The driver chooses the fastest conversion rate possible based on the speed of the ADC for each
module and adds 10 μs of padding between each channel to allow for adequate settling time. This
scheme enables the channels to approximate simultaneous sampling. If the AI Sample Clock rate
is too fast to allow for 10 μs of padding, NI-DAQmx selects a conversion rate that spaces the
AI Convert Clock pulses evenly throughout the sample. NI-DAQmx uses the same amount of
padding for all the modules in the task. To explicitly specify the conversion rate, use the
ActiveDevs
and
AI Convert Clock Rate
properties using the
DAQmx Timing
property node
or functions.
Simultaneous Sample-and-Hold Modules
Simultaneous sample-and-hold (SSH) C Series analog input modules contain multiple ADCs or
circuitry that allows all the input channels to be sampled at the same time. These modules sample
their inputs on every Sample Clock pulse.
Sigma-Delta Modules
Sigma-delta C Series analog input modules function much like SSH modules, but use ADCs that
require a high-frequency oversample clock to produce accurate, synchronized data. Some
sigma-delta modules in the cDAQ controller automatically share a single oversample clock to
synchronize data from all the modules that support an external oversample clock timebase when
they all share the same task. (DSA modules are an example). The cDAQ controller supports a
maximum of two synchronization pulse signals configured for your system. This limits the
system to two tasks with different oversample clock timebases.

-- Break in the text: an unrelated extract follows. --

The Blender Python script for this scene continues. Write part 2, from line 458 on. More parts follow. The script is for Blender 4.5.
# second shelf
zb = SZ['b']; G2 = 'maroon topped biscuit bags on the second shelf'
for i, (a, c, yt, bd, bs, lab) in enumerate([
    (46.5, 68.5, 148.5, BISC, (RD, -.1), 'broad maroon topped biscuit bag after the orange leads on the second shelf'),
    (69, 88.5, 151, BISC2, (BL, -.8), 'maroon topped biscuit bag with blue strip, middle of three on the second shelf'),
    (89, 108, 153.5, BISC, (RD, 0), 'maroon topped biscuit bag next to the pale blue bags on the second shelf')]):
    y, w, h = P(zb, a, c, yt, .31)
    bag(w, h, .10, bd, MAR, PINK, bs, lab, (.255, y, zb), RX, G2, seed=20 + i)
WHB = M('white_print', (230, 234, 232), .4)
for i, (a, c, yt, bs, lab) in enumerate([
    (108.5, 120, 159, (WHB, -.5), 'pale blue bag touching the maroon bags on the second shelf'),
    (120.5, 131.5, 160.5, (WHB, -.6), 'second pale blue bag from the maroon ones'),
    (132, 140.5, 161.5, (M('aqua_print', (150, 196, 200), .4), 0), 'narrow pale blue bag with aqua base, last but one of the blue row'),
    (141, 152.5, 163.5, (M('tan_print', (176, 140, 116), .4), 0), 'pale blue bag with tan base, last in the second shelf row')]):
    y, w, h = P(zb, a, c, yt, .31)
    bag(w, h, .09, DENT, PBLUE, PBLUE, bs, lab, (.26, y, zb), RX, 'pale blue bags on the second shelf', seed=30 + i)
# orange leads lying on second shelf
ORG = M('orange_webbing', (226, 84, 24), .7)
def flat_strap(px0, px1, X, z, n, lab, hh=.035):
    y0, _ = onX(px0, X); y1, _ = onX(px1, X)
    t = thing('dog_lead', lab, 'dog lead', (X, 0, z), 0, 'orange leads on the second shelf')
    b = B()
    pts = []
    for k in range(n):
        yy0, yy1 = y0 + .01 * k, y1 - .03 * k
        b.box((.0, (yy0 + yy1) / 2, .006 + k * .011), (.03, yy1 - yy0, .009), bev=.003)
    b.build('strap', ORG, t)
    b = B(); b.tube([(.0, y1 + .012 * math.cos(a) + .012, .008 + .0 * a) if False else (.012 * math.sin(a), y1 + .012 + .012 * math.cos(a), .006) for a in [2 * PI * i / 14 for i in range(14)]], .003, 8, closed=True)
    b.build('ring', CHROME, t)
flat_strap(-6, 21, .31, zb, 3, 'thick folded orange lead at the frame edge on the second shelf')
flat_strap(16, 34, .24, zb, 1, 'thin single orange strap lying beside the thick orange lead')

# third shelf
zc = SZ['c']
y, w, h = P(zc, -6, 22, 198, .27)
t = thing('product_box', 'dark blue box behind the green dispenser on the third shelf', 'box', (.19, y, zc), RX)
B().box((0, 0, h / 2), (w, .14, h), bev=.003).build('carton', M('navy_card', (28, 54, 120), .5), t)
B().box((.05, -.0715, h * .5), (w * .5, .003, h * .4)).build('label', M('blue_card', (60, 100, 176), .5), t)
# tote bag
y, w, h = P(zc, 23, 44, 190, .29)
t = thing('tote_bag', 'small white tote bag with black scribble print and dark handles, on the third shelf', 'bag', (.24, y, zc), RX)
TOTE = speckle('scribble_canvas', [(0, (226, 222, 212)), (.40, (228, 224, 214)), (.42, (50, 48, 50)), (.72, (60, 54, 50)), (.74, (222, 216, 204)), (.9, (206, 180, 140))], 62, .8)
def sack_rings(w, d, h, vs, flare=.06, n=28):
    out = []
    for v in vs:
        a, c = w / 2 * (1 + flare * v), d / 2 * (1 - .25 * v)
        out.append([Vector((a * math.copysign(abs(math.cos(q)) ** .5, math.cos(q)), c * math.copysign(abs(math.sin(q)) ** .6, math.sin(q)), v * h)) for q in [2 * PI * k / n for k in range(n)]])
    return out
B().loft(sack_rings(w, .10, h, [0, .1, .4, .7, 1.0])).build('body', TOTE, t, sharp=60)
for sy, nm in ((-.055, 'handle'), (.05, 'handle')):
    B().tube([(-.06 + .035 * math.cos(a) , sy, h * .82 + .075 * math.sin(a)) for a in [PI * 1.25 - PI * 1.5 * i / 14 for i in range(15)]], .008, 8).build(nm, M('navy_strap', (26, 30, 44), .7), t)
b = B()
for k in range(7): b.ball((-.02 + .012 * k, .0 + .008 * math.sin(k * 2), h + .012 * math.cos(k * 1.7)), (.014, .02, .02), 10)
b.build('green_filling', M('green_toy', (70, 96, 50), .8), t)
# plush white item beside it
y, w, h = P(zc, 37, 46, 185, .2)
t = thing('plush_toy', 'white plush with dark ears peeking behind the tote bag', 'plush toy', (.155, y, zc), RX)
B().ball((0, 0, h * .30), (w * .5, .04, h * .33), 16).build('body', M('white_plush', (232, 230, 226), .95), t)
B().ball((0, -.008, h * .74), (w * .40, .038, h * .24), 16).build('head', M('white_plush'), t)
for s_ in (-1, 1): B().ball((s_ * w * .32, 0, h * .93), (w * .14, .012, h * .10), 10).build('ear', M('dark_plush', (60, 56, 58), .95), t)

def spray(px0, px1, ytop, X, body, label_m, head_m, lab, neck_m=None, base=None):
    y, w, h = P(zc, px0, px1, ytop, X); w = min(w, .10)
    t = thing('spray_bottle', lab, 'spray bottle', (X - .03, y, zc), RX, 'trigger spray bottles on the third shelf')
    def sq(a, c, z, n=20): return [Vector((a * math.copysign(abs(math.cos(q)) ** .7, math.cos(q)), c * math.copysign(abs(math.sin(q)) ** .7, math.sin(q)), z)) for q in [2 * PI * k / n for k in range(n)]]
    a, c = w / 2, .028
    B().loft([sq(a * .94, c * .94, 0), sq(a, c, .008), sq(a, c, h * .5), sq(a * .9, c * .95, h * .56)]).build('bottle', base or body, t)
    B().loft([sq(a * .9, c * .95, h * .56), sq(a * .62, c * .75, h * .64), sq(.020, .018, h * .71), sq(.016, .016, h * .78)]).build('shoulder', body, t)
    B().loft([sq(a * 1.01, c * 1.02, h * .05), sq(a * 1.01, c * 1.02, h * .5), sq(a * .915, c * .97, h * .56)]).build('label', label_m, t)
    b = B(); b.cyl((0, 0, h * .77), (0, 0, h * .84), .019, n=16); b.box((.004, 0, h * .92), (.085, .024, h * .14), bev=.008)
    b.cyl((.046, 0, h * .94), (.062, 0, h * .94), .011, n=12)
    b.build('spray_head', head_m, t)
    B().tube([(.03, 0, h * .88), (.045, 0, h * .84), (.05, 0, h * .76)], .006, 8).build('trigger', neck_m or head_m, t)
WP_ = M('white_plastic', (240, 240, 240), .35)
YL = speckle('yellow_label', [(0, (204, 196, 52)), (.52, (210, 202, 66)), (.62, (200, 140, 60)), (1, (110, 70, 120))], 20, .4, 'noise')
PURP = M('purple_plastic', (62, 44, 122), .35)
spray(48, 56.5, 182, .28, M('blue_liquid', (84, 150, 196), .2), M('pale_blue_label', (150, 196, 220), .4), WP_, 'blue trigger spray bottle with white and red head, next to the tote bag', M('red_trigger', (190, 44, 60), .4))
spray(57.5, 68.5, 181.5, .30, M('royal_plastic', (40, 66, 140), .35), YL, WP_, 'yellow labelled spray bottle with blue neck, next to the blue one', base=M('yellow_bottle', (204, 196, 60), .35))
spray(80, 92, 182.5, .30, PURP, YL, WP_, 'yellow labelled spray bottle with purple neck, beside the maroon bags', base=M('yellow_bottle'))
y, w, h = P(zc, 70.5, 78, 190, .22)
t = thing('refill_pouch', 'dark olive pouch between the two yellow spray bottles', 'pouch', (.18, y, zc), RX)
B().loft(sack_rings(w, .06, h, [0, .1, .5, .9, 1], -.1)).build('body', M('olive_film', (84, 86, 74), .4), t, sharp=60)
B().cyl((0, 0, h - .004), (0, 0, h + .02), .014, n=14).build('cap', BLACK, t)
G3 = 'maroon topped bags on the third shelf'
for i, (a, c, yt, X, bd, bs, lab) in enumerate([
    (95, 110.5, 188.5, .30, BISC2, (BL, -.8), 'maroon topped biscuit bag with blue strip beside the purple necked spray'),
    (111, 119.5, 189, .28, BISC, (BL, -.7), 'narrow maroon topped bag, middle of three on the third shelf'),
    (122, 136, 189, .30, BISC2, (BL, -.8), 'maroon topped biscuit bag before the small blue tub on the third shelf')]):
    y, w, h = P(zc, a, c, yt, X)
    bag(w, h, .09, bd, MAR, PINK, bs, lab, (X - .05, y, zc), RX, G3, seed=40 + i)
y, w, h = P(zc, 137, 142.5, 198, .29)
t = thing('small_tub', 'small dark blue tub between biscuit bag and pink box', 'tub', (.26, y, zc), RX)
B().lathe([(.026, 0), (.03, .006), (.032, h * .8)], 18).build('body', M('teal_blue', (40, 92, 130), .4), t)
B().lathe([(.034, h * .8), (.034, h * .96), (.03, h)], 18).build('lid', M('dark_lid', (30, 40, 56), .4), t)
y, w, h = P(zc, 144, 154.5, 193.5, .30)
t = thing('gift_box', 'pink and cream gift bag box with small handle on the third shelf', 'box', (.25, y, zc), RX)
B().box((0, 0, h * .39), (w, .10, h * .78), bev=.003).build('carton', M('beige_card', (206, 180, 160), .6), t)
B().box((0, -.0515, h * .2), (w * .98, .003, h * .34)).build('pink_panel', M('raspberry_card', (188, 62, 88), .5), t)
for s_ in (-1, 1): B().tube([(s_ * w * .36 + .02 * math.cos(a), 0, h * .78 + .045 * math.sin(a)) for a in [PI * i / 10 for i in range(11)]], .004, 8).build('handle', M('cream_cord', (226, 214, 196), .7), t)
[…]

The oversample clock is used as the AI Sample Clock Timebase. While most modules supply a
common oversample clock frequency (12.8 MHz), some modules, such as the NI 9234, supply
a different frequency. When sigma-delta modules with different oversample clock frequencies
are used in an analog input task, the AI Sample Clock Timebase can use any of the available
frequencies; by default, the fastest available is used. The sampling rate of all modules in the
system is an integer divisor of the frequency of the AI Sample Clock Timebase.
When one or more sigma-delta modules are in an analog input task, the sigma-delta modules also
provide the signal used as the AI Sample Clock. This signal is used to cause analog-to-digital
conversion for other modules in the system, just as the AI Sample Clock does when a
sigma-delta module is not being used.
When sigma-delta modules are in an AI task, the controller automatically issues a
synchronization pulse to each sigma-delta module that resets their ADCs at the same time.